◆ What you are asked to do
Using the listing below, select the lines with the word "Write" and copy them.

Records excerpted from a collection
----

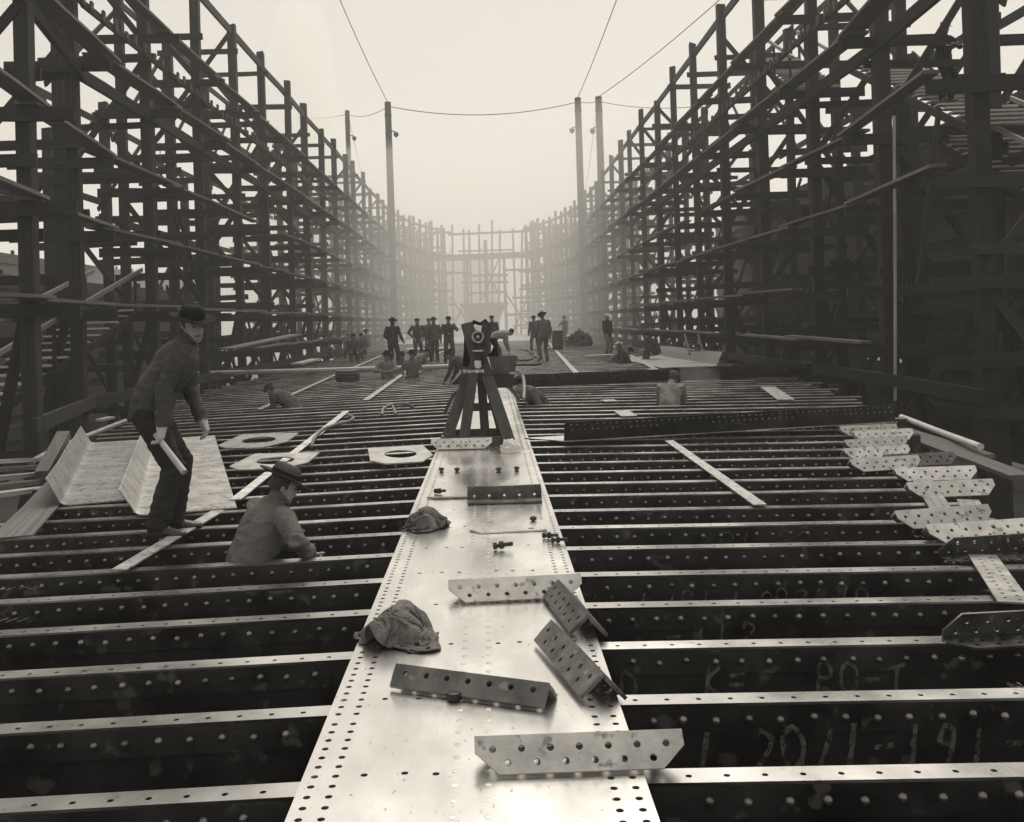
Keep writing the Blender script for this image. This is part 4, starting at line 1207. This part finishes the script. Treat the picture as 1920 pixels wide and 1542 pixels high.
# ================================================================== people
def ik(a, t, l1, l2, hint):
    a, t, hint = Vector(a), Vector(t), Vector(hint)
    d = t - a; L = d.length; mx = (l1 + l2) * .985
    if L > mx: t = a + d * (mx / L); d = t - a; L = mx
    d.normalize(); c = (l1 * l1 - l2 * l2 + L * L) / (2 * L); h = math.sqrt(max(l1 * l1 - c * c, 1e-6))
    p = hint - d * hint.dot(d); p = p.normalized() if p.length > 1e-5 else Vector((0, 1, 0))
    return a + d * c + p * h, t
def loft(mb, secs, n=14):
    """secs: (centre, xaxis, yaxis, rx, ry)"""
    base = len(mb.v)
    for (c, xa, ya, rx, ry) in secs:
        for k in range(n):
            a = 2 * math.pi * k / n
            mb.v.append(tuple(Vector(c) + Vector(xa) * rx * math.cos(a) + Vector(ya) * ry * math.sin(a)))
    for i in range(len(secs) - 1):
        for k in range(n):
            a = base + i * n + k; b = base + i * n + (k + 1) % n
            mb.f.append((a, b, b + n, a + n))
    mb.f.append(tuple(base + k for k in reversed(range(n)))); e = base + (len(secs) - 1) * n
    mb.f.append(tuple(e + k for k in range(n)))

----

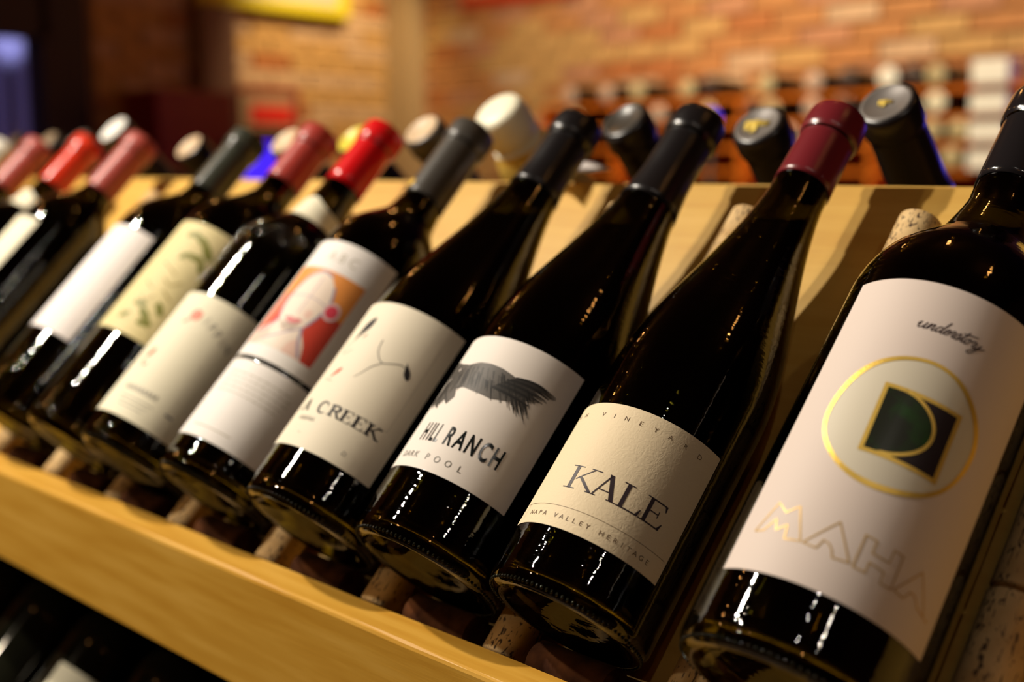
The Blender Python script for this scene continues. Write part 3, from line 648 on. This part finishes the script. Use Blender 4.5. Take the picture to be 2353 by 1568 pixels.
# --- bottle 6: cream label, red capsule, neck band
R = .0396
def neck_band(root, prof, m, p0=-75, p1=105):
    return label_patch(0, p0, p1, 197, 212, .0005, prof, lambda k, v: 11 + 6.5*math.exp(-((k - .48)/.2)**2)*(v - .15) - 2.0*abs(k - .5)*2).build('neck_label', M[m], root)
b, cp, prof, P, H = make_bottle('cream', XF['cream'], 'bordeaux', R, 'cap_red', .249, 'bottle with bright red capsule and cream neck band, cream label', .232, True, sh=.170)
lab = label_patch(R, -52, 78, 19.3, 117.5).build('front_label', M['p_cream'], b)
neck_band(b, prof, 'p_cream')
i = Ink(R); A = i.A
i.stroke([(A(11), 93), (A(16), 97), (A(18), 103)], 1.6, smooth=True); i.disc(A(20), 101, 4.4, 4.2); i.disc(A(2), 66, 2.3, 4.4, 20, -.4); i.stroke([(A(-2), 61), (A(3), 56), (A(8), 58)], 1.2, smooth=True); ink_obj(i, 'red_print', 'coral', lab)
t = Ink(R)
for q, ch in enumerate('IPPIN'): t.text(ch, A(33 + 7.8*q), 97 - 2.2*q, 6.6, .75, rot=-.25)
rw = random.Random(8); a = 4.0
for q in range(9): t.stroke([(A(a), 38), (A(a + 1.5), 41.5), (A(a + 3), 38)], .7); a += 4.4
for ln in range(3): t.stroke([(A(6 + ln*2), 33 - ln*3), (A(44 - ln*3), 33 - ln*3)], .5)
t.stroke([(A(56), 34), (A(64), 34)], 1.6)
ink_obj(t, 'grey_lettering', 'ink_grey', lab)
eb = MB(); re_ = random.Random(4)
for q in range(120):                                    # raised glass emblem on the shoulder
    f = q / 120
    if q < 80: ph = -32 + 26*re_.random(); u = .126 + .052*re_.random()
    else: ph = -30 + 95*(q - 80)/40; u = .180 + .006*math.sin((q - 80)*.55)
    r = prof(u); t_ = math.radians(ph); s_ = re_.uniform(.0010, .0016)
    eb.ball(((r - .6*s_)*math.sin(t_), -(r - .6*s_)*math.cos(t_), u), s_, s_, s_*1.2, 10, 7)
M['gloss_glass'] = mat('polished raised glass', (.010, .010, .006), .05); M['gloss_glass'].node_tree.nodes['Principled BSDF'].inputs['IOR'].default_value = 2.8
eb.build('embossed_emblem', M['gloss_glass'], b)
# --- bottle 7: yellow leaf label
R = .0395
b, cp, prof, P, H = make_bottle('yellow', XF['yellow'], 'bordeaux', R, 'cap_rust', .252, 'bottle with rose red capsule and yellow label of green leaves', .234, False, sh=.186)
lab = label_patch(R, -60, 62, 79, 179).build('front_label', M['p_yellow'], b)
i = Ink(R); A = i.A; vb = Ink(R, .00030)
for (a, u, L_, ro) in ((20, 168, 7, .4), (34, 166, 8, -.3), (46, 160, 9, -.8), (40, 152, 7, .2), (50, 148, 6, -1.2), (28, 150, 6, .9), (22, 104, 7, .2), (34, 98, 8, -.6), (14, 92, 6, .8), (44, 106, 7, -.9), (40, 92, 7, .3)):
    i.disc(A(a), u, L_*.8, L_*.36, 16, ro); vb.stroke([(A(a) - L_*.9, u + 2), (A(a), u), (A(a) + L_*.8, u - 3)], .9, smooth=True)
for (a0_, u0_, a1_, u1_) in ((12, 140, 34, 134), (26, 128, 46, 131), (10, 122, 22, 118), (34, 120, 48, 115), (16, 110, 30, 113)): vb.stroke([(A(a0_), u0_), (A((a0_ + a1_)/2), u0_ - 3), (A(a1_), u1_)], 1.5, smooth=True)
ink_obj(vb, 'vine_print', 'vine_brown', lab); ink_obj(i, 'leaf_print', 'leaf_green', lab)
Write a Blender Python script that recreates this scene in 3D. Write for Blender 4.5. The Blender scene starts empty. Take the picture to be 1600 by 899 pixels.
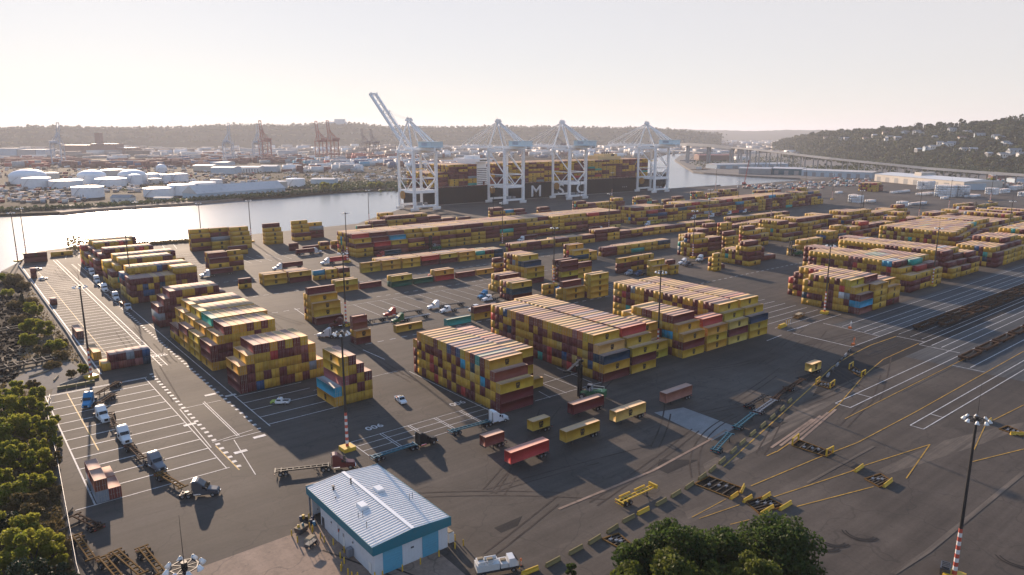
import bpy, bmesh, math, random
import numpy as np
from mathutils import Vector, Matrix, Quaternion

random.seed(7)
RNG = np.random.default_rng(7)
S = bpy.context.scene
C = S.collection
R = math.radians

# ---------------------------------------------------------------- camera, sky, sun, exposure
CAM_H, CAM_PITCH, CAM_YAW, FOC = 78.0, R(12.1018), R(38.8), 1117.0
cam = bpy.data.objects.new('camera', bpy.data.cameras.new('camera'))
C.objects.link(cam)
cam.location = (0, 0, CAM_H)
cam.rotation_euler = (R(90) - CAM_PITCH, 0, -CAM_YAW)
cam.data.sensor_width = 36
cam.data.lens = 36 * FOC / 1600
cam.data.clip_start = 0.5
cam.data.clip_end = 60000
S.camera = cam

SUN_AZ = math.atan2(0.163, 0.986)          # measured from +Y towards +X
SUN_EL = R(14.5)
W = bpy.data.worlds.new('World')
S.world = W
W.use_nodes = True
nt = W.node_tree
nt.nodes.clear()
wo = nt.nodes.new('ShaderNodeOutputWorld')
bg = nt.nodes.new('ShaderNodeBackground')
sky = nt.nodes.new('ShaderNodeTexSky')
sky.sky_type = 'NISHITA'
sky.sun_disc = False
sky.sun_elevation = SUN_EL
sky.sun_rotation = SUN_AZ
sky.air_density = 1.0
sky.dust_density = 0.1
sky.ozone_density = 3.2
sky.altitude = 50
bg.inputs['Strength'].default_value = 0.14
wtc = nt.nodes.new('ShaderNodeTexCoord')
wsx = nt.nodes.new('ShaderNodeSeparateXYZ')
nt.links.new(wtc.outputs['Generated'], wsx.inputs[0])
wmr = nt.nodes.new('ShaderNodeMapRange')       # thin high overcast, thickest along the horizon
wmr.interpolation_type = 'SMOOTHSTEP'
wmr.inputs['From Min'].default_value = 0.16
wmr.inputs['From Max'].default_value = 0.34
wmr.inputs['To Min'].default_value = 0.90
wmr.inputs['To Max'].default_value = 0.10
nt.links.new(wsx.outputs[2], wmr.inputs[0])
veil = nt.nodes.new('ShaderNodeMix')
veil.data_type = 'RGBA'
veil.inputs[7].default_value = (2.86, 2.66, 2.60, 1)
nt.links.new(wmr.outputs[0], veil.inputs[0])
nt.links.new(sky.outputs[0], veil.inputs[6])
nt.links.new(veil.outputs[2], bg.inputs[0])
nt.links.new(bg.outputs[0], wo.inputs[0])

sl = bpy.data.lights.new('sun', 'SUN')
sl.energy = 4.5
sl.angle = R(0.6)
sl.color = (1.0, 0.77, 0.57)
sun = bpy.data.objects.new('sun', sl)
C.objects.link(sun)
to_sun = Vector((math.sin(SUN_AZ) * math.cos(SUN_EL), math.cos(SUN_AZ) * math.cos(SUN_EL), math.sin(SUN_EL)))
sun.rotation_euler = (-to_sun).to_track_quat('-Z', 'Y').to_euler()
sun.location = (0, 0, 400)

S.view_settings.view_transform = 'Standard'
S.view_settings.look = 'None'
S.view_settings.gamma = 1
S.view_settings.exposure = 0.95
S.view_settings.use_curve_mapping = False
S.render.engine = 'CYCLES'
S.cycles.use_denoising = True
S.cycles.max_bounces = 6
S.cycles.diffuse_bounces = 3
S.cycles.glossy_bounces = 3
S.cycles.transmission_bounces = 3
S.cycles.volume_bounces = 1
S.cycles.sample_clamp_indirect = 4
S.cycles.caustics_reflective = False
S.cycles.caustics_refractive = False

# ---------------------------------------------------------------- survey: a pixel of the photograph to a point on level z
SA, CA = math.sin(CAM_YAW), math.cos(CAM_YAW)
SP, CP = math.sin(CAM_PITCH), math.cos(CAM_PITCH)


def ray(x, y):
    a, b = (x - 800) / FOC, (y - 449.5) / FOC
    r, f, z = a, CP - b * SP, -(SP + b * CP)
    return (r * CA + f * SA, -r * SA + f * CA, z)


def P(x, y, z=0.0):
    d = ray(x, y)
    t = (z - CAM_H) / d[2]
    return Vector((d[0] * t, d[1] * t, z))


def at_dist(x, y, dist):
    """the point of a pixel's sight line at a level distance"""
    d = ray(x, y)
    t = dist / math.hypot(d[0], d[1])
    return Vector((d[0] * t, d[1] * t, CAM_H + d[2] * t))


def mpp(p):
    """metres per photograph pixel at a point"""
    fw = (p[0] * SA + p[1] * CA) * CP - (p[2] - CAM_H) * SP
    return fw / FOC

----

◆ Finished exercise
The Blender Python script for this scene continues. Write part 3, from line 648 on. This part finishes the script. Use Blender 4.5. Take the picture to be 2353 by 1568 pixels.
Write a Blender Python script that recreates this scene in 3D. Write for Blender 4.5. The Blender scene starts empty. Take the picture to be 1600 by 899 pixels.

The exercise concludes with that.